Agora em 2016, a coisa nem estava tão feia quando Renato foi convocado para o lugar de Roger. O que amedrontava, mesmo, era o passado, os 15 anos sem títulos importantes (a Batalha dos Aflitos não conta porque ela transcende o futebol). E sua estreia não foi, assim, promissora – o filme de terror daquela partida contra o Atlético-PR na Arena, com a dramática classificação nos pênaltis depois da derrota por 1 a 0 no tempo normal. Mas Renato encaixou o time, corrigiu falhas da defesa no jogo aéreo, imprimiu objetividade ao excepcional toque de bola que Roger deixara de herança e contaminou o vestiário com seu ímpeto de vencedor.
"O penta virá, e também o quinto título de Renato pelo Grêmio"
Por falar em vencer, a verdade é que também Renato persegue um título. Seu currículo como técnico tem apenas uma conquista (a Copa do Brasil de 2007, pelo Fluminense, erguida em Florianópolis, contra o Figueirense) e um punhado de vices: aos dois obtidos com o Grêmio, somam-se a Copa do Brasil de 2006, pelo Vasco (batido pelo Flamengo em clássico carioca), e a Libertadores de 2008, pelo Fluminense (em outra derrota nos pênaltis e em casa, no Maracanã, para a LDU). Olhem só: a verdade é que também Renato quer ser campeão diante de sua torcida.

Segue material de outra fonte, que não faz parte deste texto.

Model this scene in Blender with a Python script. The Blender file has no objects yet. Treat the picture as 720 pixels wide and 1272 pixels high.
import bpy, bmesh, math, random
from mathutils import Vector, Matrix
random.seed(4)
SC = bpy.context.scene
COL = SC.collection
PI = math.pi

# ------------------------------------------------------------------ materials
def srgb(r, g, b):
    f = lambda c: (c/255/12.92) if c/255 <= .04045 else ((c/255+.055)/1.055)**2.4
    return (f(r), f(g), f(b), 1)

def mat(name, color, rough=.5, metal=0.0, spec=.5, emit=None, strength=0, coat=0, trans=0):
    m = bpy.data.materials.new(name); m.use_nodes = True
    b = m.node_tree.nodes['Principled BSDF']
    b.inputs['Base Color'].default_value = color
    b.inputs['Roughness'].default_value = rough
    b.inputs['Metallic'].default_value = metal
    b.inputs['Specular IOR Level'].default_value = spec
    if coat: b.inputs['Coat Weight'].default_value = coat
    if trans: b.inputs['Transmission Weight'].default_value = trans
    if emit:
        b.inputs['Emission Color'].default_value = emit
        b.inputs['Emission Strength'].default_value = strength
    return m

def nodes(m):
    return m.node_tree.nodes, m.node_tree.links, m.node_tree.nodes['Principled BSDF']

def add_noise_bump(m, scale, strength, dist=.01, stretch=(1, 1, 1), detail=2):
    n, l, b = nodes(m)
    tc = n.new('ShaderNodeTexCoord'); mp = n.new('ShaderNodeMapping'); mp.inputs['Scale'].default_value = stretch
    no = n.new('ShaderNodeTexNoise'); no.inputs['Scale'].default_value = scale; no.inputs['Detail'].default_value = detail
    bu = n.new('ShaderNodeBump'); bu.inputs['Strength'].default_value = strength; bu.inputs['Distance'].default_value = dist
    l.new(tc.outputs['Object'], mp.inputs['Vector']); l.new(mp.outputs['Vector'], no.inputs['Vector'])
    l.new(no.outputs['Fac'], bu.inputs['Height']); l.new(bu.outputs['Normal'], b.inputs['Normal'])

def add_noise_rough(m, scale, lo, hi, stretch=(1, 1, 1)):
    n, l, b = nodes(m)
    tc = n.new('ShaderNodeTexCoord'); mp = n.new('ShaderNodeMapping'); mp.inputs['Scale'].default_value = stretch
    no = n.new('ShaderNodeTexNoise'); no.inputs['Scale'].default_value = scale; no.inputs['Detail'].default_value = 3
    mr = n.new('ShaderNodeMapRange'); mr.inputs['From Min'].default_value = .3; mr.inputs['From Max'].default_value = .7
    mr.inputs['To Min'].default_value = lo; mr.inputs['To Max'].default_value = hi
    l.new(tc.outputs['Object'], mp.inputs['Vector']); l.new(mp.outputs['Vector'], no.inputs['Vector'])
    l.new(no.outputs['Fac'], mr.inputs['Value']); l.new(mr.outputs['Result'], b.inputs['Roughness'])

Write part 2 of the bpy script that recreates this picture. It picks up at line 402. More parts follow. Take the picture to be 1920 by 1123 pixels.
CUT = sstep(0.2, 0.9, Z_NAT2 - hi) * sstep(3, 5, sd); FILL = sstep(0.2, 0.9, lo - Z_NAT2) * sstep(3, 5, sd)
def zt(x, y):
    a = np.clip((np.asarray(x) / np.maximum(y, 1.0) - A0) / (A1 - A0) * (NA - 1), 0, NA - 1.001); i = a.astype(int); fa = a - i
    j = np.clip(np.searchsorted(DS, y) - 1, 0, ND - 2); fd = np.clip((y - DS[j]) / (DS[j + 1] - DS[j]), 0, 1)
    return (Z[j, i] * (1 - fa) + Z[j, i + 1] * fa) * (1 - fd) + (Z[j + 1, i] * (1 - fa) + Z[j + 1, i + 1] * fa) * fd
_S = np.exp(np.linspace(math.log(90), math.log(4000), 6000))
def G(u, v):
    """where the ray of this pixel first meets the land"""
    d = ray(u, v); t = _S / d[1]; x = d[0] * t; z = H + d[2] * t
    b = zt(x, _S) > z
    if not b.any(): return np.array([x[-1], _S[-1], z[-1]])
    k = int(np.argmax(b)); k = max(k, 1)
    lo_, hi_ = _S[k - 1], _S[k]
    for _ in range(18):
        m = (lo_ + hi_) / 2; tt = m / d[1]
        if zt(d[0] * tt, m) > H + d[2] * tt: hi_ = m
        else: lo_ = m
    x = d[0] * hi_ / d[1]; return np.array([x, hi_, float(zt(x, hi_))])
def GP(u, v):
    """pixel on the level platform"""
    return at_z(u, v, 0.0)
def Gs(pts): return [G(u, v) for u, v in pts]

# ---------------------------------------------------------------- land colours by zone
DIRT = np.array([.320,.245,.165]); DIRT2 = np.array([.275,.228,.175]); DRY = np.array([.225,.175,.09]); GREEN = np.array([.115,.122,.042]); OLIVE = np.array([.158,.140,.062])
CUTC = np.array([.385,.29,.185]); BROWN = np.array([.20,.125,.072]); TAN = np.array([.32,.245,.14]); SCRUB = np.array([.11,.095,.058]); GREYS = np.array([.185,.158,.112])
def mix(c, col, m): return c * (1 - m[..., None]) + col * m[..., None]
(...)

Hoje à noite na Arena, há de se fazer a justiça poética. A virtude será premiada, e o vício de perder, condenado ao esquecimento. Nesta decisão de Copa do Brasil contra o Atlético-MG, o amor de Renato pelo Grêmio e o nosso amor por Renato hão de ser recompensados. O penta virá, e também o quinto título de Renato pelo clube.
Quis assim o espírito de Lara: cabe ao iluminado que nos deu o mundo a honra de nos devolver ao mundo da luz. Nunca estivemos apagados de fato, mas nosso facho azul, branco e preto tremelicava demais – o longo período sem troféus traumatizou torcedores, minou treinadores e pressionou jogadores. Na ponta-direita da história, tendo diante de si dois marcadores implacáveis – a urgência pelo sucesso e o peso de decidir em casa –, Renato, com uma embaixadinha e um balão para a área, espantará a maldição. Como um messias, vai nos libertar do jugo do ceticismo e nos presentear com a confiança. Estaremos livres para comemorar, livres para sonhar. A Terra é azul, e o universo é infinito.